4.) I am extremely, perhaps unreasonably, excited about the news that Dynamite Entertainment, Alex Ross and Jim Krueger will be producing a series starring such Golden Age characters as the original Daredevil and The Green Lama.
These are characters I’ve been fascinated with for as long as I’ve been interested in comic books, and yet I’ve never read a single story featuring any of them. Daredevil, who’s apparently being renamed, would always get mentioned in Jack Cole bios, and the Green Lama was among those characters whose name and brief sketch in comic book histories, price guides and encyclopedias would intrigue the hell out of me.
Of course, part of this fascination no doubt extends from the fact that I haven’t been able to read any of their stories, so I don’t know how lame or derivative they might be.

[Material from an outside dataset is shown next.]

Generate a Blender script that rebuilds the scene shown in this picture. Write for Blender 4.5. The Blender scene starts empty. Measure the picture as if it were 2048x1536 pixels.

Seeing the historic difficulties companies have had in reintroducing old superheroes to today’s consumers—DC’s inability to ever make their Fawcett, Quality and Charlton acquisitions really fly, and DC/WildStorm’s similar attempt to sell old British heroes in Albion and Thudnerbolt Jaxon makes me wonder if maybe the Direct Market isn’t even interested in superhero comics so much as a dozen or so particular superheroes, whom they already get their fill of.
Still, Alex Ross. If anyone can sell anything in the direct market, it’s Ross.
Finally, there’s the whole legal/public domain side of the project. Interesting that Dyanamite can do what they like with these characters, but not, say, Superman and Mickey Mouse, you know?
5.) Finally, speaking of Golden Age heroes I’ve always been fascinated by but never actually read any stories featuring, here are some others I’d love to read comics starring:
Pat Parker, War Nurse
Catman and Kitten
Green Giant
and, of course,
The Zebra
UPDATE: Well, that was fast! According to Comic Book Resources, Image is also doing a project revolving around Golden Age superhero comics. One of them is Speed Comics, which is where Pat Parker, War Nurse stories appeared. In fact, that looks an awful lot like War Nurse on this image from the upcoming Image series, doesn't it?